**** (MA15+)
Director: Sam Raimi.
Cast: Alison Lohman, Justin Long, Lorna Raver, Dileep Rao.
BEFORE Sam Raimi turned Spider-man into one of the biggest movie franchises of all time, he made his name with the cult horror series Evil Dead.
Drag Me To Hell written with his brother Ivan prior to the Spider-man films - is a welcome return to Raimi's roots, particularly the dark humour that made Evil Dead 2 such a mould-breaker.
Lohman gets out her inner scream queen as bank loan officer Christine Brown, an aspiring young woman whose life takes an evil twist when she refuses to extend the mortgage of an old gypsy woman.
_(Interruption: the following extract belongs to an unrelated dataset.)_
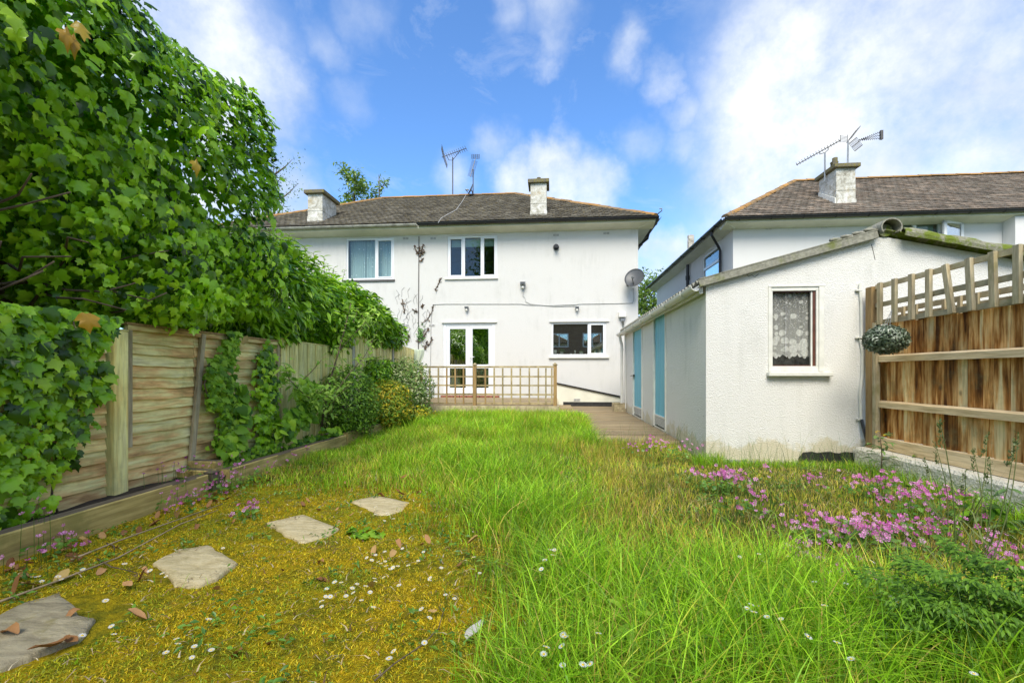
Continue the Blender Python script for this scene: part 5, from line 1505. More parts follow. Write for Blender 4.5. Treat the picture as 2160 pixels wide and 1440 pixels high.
M_clover = m_leaf('clover_leaf', [(0, (0.064, 0.180, 0.020)), (1, (0.224, 0.420, 0.050))], trans=.3)
M_bark = m_plain('bark', (.16, .115, .075), .95, .3, 8, bump=.8, bscale=30)
M_bg = m_leaf('background_tree_leaf', [(0, (0.064, 0.150, 0.018)), (1, (0.256, 0.390, 0.048))], trans=.35)

def hull_points(N, y0, y1, xc, a, zbot, ztop, depth=.3, lump=.22, front=(-80, 110), cap=.5, e=.75):
    """leaf positions on the garden-facing skin of a long hedge: returns points and outward normals"""
    Y = y0 + (y1 - y0) * rng.random(N); th = np.radians(front[0] + (front[1] - front[0]) * rng.random(N))
    zb = np.array([zbot(y) for y in Y]); zt = np.array([ztop(y) for y in Y]); X0 = np.array([xc(y) for y in Y]); A = np.array([a(y) for y in Y])
    c, s = np.cos(th), np.sin(th)
    cs = np.sign(c) * np.abs(c) ** e; sn = np.sign(s) * np.abs(s) ** e
    end = np.clip(np.minimum(Y - y0 + .3, y1 - Y) / cap, 0, 1); k = np.sqrt(1 - (1 - end) ** 2) * .999 + .001
    base = np.stack([X0 + A * cs * k, Y, (zb + zt) / 2 + (zt - zb) / 2 * sn * (.35 + .65 * k)], 1)
    nrm = vnorm(np.stack([cs / A, (y1 - Y < cap) * 1.2 * (1 - k), sn / np.maximum(.1, (zt - zb) / 2)], 1))
    lmp = fbmv(base, 1.1) * lump + fbmv(base, 4.5, 9) * lump * .35
    dp = rng.random(N) ** 1.6 * depth
    return base + nrm * (lmp - dp)[:, None], nrm, dp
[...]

Faster than you can say "curse you!", Christine is being hounded by an evil spirit intent on taking her soul to hell for all eternity.
It's a simple and by no means original premise for a horror film but the Raimis dredge up some great scares in a script that keeps surprising.
The plus is that the characters are well defined and more than just the cannon fodder that populates so many modern scary movies.
You care for Christine and feel sorry for her when the forces of evil beset her at work or - even worse - while meeting the prospective in-laws for the first time.
Lohman has a tough job but does well while getting covered in all sorts of excretions, nearly drowning in mud, having her chin sucked by a toothless crone and spurting blood out her mouth.
Much of it is played for laughs - such as a claustrophobic yet hilarious fight scene in a car - which breaks the tension that comes from the film's wonderfully ominous soundscape and Raimi's suspenseful camerawork.
A refreshingly thoughtful horror movie with a sting in its tale, Drag Me To Hell is scary, funny and one of the better examples of the genre in some time.